Friday, October 26, 2012

Red State, Blue State

With the election only 11 days away, you can't escape the constant barrage of commercials, robocalls, and signage. Obviously the entire country is voting in the presidential and House elections, and some states also have a Senator to vote for. And maybe you even have state legislators and municipal elections thrown in there at the same time.

If your town looks anything like mine, the streets are decorated with red and blue campaign posters. (And yellow and green -- Virginia state law forbids printing party affiliation on the ballot for local elections. With so many federal employees living in the DC area -- who are not allowed to affiliate publicly with a particular party for fear of violating the Hatch Act -- you'd never have enough people for City Council or the school board if you were limited to Dem or Repub.)

But this post isn't about who to vote for. No way. It's about dating.

I've always wondered how a couple could survive if they're on two different sides of the battle lines at this time of year. My friend Laurie is a Jewish northeastern a Southern Baptist conservative Republican.
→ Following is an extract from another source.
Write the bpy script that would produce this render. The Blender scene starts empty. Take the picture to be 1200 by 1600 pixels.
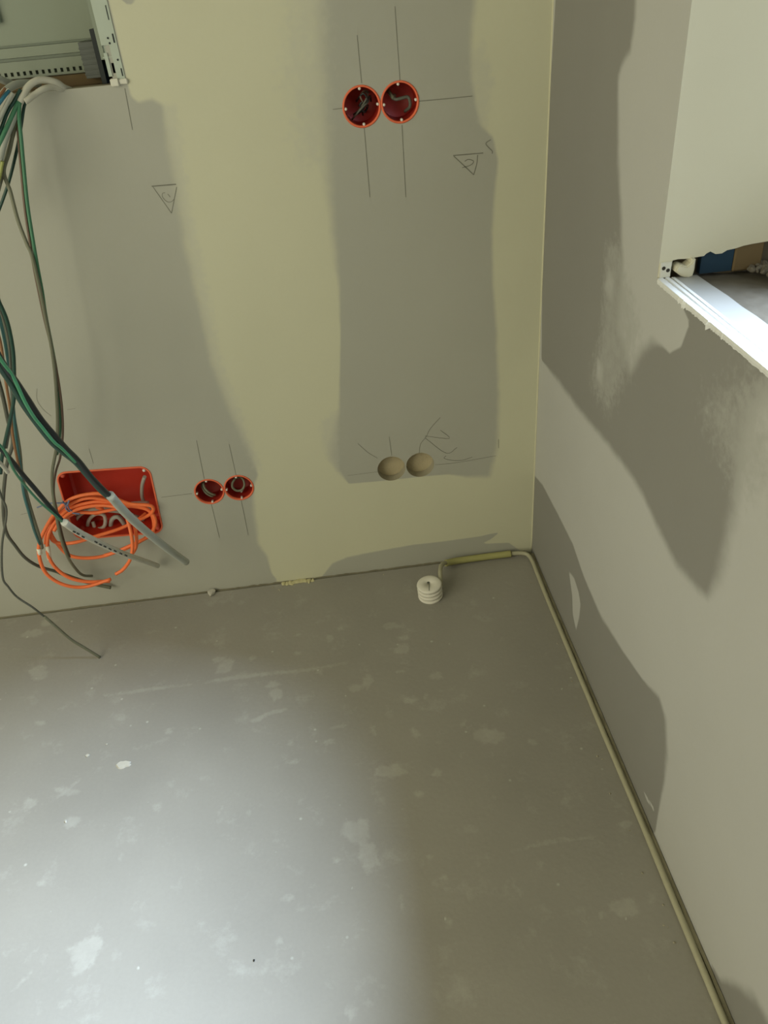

This is their second presidential election together, so it obviously hasn't ruined the relationship yet. And don't forget Mary Matalin and James Carville.

Vice-presidential candidate Paul Ryan's wife has moved to the right over the twelve years they've been married, but she was a rising star Democratic lobbyist from a prominent Oklahoma political family when she first started dating the brand-new Republican Congressman. (If I recall correctly, they met at the gym.)

To me, this is fascinating. But I could never imagine experiencing it myself.

Heck, the only time I ever dated someone who was my polar opposite politically, it ended badly. I knew he and I didn't see eye to eye on most political issues as soon as I heard what Senator he worked for. But I still agreed to go out with him because he was hot. (Hey, I was 22...)

I suppose in retrospect I didn't bother to tell him outright my political philosophy. It didn't seem applicable at the time. But I guess he must have figured it out through conversations, because he stood me up on our very next date. He called me up and told me that the Marine Corps Ball (his boss was on the Armed Services Committee, so he got tickets) had been cancelled.

I was already dressed in my brand new floor-length gown, and was in the process of doing a twist to my hair.

Really? Cancelled? Dude, grow a pair and just tell me you don't want to see me anymore.


Terri Osburn said...

What a jerk. (That was the nicest term I could find.) I'm a liberal Yankee who married a conservative southerner and though that was not the downfall of the relationship, I learned a hard lesson. I can't be in a relationship with someone on the other end of the political spectrum.

We don't have to agree on every thing, but the big stuff would be a deal breaker.

Re: the election. Is is over yet??

catslady said...

Maybe I could have done it when I was younger but political parties seemed to be extremely polarized now and I could never do it. We have one relative on my husband's side who we have always adored but the last few elections have been rough and this one was the first time we actually hurt each others feelings so we have a no politics rule now which is really sad. I always could agree to disagree but that seems impossible in this day and age.

Robin Kaye said...

I don't think I could date or be married to someone on the opposite end of the political spectrum. My mom is though, she told her husband either he stopped talking politics or she'd divorce him. It's usually very quiet at their house during elections. Still, I guess it's working for them.